Solar power in Ontario: introducing an innovative micro-solution that actually works

Readers of this blog probably think I am totally against solar power. I know, in my April 30 post about Ottawa’s Solar Soirée, I lampooned the pseudo-green thinking that produced Ontario’s Green Energy Act. Essentially, those who think solar energy can replace conventional grid electricity sources need to brush up on basic physics and learn to listen to the data from their own daily life experience.

Beautiful, and looks high tech, but it is actually woefully inefficient compared with conventional power generation like coal-, hydro-, or nuclear-powered generation. However, there are places where solar makes eminent sense. One of them is remote areas where only small amounts of power are needed to keep vital electronic equipment running.

Solar photons, which are the particles or packets of light from the sun that generate electric current in solar panels, do not arrive at our planet’s surface in numbers sufficient to generate any more than a very small current in a panel of practical size. This fact is illustrated by my need, as a resident of Ottawa Canada, which is roughly 45 degrees north of the equator, to wear a warm coat in winter time—the solar photons that strike every square centimeter of the planet’s surface are simply not numerous enough to keep me warm in shirt sleeves. And if they cannot keep me warm in wintertime, how can anyone expect them to create the billions of kilowatt-hours of electricity—a much higher form of energy—to keep me and 13 million of my fellow Ontarians warm? Proponents of a solar grid cannot give a credible or coherent answer to this question.

However, much as I enjoy debunking hare-brained notions about solar panels replacing nuclear plants, I am not against solar energy. In certain specialized applications, solar power can be extremely useful. I have recently been charging my cell phone using a very creative solar charging module designed and built by my friend and colleague Darcy Whyte. The photos below show various aspects of this module.

The Grid-B-Gone, as Darcy has (tongue in cheek) named it, consists of four major components:

  1. A ten-watt silicon solar panel.
  2. A 12-volt lead-acid gel battery.
  3. A charge controller, to maintain proper charging voltage from the panel to the battery.
  4. A power inverter, to turn direct current (DC) electricity from the battery into alternating current (AC), the form of electricity that most electronic devices are designed for.

The Grid-B-Gone is designed of course only for small electronic devices requiring just a small amount of power.
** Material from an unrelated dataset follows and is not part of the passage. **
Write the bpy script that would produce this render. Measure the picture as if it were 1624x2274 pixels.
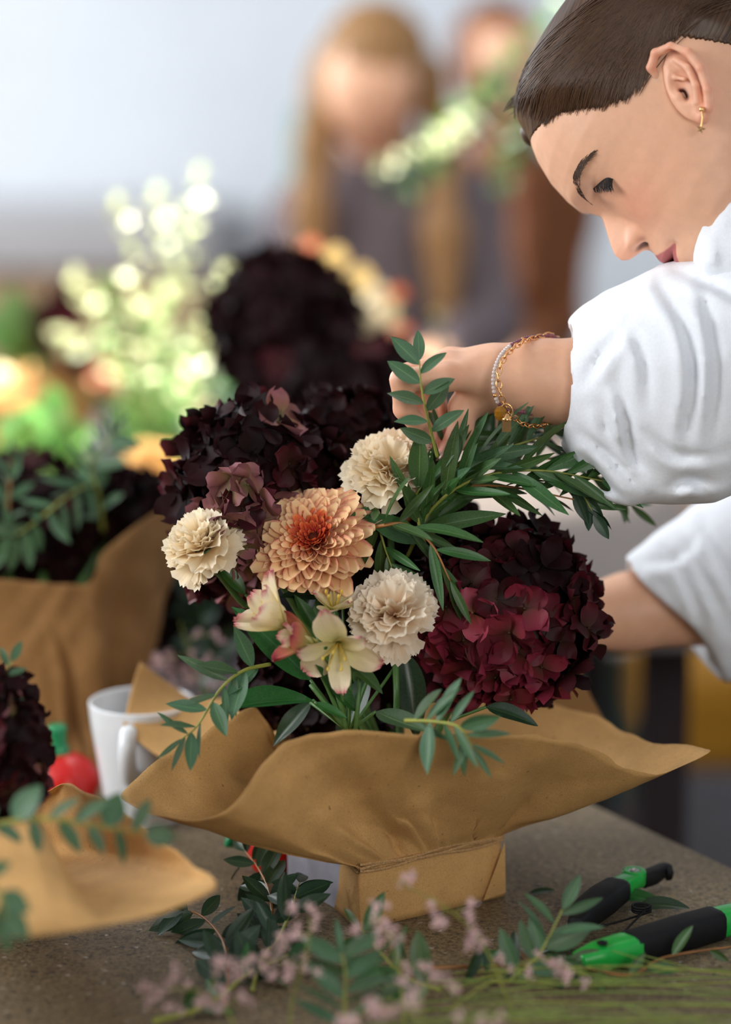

So think of cell phones, digital cameras, MP3 players, and possibly a small notebook computer.

For me, I will leave it at the family cottage in Muskoka. Though the grid availability factor in our neck of the woods is over 99 percent, one tends to remember the one percent of the time the power is out. During those times, it would be handy to have a functioning cell phone and computer. Assuming of course that the grid is down only due to a temporary local outage. In a general prolonged outage, which Ontario, Quebec, and several northeastern U.S. states experienced in the famous Ice Storm of 1998, cell phones might be useless.

The Grid-B-Gone’s modular design does away with a lot of the problems that prevent greater uptake of micro-power solutions. It is designed to be plug and play: you put your panel into position, and just plug in whatever devices need charging.

The four components of the Grid-B-Gone cost roughly $100. I have measured the amount of electricity my cell phone uses for charging: it charges with about 0.01 kilowatt-hours. Ottawa utility-delivered electricity costs, depending on the time of day, 6.7 cents, 10.4 cents, or 12.4 cents per kilowatt-hour. So even if I charged once daily at the very highest rate, grid-charging my cell phone would cost me $3.65 per year. It would take me 27 years of daily charging at the peak rate with the Grid-B-Gone to pay off its $100 cost.

Clearly, you would not buy the Grid-B-Gone to save on electricity costs. You would get it to use in places where the grid is not available.

So I highly recommend the Grid-B-Gone for use in places where the grid really is gone. In those applications, it is an innovative solution for low-power devices.